▸ **Source material**
──────
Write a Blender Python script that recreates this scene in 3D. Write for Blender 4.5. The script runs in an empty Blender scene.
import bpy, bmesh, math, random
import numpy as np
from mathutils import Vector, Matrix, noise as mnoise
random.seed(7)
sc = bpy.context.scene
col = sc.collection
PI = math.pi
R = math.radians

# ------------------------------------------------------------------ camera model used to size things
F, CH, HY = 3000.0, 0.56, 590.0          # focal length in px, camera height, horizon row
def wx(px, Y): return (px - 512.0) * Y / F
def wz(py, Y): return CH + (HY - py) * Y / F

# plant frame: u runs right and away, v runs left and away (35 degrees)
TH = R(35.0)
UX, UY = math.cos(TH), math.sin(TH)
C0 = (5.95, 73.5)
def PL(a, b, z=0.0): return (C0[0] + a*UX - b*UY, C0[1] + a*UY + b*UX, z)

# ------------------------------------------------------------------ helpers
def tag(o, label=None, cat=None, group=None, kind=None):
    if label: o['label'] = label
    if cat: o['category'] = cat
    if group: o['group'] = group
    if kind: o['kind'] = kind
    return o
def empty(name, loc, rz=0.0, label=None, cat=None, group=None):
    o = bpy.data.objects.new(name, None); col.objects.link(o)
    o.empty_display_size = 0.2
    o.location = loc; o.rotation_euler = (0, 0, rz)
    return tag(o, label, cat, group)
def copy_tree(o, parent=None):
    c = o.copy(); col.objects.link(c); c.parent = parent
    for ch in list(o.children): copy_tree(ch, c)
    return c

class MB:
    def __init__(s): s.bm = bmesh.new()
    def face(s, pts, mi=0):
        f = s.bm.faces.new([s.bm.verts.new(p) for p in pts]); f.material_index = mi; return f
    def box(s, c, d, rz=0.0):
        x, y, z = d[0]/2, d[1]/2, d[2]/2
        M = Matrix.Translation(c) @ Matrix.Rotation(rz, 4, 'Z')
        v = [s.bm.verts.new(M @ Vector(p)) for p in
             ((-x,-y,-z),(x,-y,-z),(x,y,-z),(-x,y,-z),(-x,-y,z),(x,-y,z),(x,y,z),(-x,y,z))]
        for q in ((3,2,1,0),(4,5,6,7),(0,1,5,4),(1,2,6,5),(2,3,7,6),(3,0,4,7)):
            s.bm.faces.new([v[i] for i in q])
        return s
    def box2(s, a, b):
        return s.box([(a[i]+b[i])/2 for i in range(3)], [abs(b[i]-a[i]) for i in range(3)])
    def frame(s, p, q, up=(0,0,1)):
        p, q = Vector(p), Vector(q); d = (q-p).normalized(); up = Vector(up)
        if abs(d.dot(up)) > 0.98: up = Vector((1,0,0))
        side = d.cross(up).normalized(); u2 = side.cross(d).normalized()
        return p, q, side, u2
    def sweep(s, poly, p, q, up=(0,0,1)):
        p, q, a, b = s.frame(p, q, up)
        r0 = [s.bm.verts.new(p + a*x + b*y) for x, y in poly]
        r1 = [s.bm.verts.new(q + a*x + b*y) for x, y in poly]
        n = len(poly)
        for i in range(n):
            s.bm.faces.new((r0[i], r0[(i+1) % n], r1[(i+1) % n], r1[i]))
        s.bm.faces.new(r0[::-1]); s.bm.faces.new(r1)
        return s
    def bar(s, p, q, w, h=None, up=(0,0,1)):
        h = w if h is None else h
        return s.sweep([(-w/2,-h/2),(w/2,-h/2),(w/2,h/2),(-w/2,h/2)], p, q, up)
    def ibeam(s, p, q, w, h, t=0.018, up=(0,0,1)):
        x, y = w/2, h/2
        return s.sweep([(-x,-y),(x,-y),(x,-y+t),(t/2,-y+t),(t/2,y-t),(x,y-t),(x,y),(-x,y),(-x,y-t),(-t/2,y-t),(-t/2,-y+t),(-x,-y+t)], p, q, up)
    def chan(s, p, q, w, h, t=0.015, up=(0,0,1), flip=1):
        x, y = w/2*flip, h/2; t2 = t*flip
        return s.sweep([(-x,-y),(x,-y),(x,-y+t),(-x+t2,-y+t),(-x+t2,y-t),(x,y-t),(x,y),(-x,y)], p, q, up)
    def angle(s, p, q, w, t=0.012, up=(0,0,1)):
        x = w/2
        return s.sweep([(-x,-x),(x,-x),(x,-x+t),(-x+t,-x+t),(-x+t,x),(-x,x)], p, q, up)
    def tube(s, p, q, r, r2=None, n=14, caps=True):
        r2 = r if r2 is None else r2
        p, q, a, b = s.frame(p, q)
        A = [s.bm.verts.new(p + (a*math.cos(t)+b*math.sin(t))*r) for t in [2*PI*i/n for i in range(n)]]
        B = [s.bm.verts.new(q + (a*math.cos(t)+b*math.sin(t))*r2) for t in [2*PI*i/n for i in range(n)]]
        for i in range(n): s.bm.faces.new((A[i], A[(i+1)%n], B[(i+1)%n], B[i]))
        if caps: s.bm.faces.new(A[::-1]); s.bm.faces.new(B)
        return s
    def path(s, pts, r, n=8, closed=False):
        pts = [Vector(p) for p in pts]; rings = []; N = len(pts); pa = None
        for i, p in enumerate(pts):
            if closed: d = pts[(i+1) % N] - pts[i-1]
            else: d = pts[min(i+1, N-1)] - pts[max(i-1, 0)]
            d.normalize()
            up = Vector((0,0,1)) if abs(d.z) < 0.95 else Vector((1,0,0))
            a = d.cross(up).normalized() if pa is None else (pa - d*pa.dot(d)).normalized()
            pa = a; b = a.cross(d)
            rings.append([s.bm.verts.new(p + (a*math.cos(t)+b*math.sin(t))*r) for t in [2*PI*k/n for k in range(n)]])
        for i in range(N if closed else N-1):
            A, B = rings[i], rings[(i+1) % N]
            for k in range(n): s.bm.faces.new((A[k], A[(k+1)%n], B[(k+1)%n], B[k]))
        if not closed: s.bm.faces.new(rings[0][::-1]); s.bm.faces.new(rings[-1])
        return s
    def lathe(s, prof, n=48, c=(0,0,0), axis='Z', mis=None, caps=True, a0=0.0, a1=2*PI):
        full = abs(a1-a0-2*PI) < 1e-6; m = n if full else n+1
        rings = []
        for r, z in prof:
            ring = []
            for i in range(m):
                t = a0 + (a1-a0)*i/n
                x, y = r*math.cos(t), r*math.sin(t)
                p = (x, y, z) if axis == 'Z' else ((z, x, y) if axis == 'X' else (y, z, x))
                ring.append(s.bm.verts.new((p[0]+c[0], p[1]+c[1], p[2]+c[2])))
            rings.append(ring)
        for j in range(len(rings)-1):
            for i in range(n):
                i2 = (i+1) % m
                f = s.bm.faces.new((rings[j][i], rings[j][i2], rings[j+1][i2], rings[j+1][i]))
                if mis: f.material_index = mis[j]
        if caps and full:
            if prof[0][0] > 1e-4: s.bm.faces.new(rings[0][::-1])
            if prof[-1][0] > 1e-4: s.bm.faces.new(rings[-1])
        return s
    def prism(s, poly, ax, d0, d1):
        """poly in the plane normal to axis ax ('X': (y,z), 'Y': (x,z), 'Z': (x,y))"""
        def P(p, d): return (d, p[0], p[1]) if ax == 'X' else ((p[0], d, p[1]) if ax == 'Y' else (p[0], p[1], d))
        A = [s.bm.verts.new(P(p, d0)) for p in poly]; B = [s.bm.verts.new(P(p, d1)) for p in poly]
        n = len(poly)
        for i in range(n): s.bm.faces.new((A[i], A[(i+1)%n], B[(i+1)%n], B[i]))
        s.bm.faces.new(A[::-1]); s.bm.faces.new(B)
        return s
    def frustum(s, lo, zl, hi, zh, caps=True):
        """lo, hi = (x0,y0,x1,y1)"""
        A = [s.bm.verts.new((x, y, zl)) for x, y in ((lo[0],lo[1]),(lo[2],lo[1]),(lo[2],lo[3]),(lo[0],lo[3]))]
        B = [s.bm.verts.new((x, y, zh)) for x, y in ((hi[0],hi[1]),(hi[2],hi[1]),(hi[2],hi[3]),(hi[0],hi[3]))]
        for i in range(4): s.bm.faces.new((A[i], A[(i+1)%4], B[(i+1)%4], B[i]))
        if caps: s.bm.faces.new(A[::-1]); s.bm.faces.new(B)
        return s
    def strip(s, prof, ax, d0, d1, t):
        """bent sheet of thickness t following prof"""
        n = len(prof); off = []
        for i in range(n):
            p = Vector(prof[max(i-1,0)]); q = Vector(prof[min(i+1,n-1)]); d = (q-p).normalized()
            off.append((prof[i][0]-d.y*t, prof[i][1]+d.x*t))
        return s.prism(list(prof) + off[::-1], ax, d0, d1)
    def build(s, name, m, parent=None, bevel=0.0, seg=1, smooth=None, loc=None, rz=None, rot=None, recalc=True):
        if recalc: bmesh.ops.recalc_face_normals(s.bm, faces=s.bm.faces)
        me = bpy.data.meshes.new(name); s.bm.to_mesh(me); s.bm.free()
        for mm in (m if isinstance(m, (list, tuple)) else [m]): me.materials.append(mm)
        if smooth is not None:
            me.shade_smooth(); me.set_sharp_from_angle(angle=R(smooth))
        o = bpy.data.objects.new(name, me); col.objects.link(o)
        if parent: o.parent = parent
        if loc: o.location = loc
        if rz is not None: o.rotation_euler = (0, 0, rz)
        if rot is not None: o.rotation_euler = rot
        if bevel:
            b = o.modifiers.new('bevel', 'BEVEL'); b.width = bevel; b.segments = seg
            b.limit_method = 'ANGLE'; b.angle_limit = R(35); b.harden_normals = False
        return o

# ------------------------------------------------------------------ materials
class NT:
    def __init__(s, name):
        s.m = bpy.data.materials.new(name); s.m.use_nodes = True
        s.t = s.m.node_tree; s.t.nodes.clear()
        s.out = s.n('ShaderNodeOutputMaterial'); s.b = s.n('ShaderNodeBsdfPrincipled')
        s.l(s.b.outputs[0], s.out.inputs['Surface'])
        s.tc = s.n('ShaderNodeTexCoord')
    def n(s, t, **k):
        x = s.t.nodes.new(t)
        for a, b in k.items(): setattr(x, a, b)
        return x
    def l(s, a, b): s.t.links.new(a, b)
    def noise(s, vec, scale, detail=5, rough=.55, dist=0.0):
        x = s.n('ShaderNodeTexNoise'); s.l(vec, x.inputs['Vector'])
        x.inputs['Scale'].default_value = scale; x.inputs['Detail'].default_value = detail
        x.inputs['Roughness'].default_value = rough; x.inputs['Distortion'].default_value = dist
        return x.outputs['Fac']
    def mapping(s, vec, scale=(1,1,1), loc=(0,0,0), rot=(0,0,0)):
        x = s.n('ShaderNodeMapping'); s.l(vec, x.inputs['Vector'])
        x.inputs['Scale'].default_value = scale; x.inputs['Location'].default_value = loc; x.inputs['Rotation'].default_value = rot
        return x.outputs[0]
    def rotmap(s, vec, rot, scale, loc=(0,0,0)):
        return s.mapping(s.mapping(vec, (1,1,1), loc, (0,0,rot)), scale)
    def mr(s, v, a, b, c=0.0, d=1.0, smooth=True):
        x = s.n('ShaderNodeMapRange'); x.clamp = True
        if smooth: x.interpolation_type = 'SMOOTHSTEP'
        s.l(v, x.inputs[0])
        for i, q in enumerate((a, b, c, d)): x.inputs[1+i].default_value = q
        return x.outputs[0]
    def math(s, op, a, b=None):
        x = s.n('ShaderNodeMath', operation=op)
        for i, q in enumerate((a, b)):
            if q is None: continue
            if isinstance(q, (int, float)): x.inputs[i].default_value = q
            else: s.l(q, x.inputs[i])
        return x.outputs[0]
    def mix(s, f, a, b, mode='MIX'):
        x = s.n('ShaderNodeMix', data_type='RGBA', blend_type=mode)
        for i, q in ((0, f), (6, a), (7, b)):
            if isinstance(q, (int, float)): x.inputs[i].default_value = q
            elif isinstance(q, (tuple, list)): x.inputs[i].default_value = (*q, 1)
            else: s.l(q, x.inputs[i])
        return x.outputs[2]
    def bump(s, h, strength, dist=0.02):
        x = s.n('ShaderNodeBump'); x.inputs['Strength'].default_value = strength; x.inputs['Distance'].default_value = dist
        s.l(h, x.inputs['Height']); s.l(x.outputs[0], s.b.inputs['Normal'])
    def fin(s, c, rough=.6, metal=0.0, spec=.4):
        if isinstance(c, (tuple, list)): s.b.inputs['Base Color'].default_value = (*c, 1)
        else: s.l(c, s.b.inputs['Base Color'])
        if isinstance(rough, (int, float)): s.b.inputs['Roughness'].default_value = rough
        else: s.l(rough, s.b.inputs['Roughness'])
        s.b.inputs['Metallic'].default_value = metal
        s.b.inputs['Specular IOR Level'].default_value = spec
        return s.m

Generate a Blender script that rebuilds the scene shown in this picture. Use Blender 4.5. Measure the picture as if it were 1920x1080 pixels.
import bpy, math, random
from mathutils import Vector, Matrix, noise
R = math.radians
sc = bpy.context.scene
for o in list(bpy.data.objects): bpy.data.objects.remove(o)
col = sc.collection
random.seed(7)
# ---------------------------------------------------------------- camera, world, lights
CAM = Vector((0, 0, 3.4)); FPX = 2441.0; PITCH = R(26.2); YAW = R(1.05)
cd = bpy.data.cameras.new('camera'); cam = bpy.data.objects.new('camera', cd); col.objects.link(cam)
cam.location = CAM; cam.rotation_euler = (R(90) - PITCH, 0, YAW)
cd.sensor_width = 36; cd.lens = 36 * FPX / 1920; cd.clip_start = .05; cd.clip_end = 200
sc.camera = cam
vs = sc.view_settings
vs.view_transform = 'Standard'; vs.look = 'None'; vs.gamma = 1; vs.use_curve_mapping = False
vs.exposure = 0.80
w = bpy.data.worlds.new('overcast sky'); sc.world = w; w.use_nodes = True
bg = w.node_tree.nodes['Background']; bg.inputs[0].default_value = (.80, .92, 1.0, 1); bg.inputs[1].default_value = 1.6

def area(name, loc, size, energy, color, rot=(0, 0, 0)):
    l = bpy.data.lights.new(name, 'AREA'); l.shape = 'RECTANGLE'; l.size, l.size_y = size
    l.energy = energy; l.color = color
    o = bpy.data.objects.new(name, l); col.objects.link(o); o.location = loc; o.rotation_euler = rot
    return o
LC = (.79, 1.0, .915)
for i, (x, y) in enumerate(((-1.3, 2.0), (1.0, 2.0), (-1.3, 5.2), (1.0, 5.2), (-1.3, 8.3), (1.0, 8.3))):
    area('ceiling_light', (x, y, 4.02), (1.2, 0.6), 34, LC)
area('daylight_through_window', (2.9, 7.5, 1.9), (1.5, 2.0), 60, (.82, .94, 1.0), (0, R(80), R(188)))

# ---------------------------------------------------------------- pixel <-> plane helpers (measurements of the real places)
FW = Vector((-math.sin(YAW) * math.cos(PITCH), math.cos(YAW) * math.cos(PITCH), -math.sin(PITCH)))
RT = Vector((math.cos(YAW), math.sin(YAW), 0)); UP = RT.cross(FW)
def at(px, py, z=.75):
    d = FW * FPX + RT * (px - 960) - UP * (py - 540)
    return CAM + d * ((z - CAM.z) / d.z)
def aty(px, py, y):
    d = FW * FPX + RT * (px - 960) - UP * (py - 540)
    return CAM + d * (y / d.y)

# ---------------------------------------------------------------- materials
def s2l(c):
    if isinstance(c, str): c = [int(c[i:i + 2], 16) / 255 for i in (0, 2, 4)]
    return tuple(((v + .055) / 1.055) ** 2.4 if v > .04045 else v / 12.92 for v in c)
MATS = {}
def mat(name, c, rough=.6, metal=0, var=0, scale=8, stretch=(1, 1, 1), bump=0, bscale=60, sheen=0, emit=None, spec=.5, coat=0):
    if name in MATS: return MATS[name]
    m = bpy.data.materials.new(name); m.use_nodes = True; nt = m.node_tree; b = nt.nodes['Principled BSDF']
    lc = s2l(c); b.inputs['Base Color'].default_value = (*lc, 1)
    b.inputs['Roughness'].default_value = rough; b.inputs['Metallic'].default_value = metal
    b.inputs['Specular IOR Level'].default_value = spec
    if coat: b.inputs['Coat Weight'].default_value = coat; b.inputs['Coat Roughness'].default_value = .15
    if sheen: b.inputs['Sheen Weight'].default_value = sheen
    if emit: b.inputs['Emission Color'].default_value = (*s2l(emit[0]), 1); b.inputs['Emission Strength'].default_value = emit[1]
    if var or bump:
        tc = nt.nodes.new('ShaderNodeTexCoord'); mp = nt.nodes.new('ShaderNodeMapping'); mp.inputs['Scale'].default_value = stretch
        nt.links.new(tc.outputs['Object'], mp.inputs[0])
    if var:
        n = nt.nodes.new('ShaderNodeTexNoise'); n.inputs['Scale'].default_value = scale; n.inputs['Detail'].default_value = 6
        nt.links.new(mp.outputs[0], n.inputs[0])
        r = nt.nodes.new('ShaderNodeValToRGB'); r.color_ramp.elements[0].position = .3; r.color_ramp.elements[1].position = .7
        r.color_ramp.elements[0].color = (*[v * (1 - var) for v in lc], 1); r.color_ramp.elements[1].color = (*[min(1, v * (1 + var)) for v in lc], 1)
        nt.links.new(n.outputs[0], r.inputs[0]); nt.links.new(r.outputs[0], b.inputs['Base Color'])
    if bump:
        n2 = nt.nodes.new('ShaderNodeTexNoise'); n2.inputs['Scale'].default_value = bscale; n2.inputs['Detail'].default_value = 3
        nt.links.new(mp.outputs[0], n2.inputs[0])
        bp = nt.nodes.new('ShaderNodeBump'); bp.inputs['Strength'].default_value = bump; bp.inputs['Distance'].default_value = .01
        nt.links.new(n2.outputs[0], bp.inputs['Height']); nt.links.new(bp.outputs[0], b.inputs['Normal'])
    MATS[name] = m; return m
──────
▸ **Exercise description**
Return, word for word, every line from the top of the entries down to the line that holds "def PL(a, b, z=0.0): return", both included.

▸ **Answer in full**
Write a Blender Python script that recreates this scene in 3D. Write for Blender 4.5. The script runs in an empty Blender scene.
import bpy, bmesh, math, random
import numpy as np
from mathutils import Vector, Matrix, noise as mnoise
random.seed(7)
sc = bpy.context.scene
col = sc.collection
PI = math.pi
R = math.radians

# ------------------------------------------------------------------ camera model used to size things
F, CH, HY = 3000.0, 0.56, 590.0          # focal length in px, camera height, horizon row
def wx(px, Y): return (px - 512.0) * Y / F
def wz(py, Y): return CH + (HY - py) * Y / F

# plant frame: u runs right and away, v runs left and away (35 degrees)
TH = R(35.0)
UX, UY = math.cos(TH), math.sin(TH)
C0 = (5.95, 73.5)
def PL(a, b, z=0.0): return (C0[0] + a*UX - b*UY, C0[1] + a*UY + b*UX, z)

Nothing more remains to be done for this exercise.